You see, I was “briefed” that college will take 4 years, just 4 years (in general) then viola! One will be prepared to search for employment. My college life had its own twists and turns. So far, I have been to 2 campuses and 3 courses and *gasp* it’s my fourth year. No one could blame me; I have every right to panic, get hurt and be jealous of my batch mates who’ll be graduating by the end of this school year. Graduating on time is a big deal.

*sigh*

I never thought I would be in this state. It’s not that miserable, I know, but it’s a little bit pitiful. It’s a pity I wasted a lot of time. It’s a pity I didn’t take some things seriously. It’s a pity I ended up like this. :|

*long sigh*

What I felt this morning made me strengthen my belief that there are good reasons working behind the scenes.
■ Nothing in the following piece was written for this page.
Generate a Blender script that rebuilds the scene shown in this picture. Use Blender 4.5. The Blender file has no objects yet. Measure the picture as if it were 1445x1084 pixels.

Thank God I’m with a very supportive family – I guess what’s really important is that they’re still there for me, mistakes and all. Thank God I have met special people along those twists and turns – some of them are just around the corner giving me a push whenever I need one. Thank God I am still enjoying what most people can’t – studying and having a good education. Thank God I’m in this state – if not, I won’t realize how truly blessed I am, in ways I couldn’t imagine. :)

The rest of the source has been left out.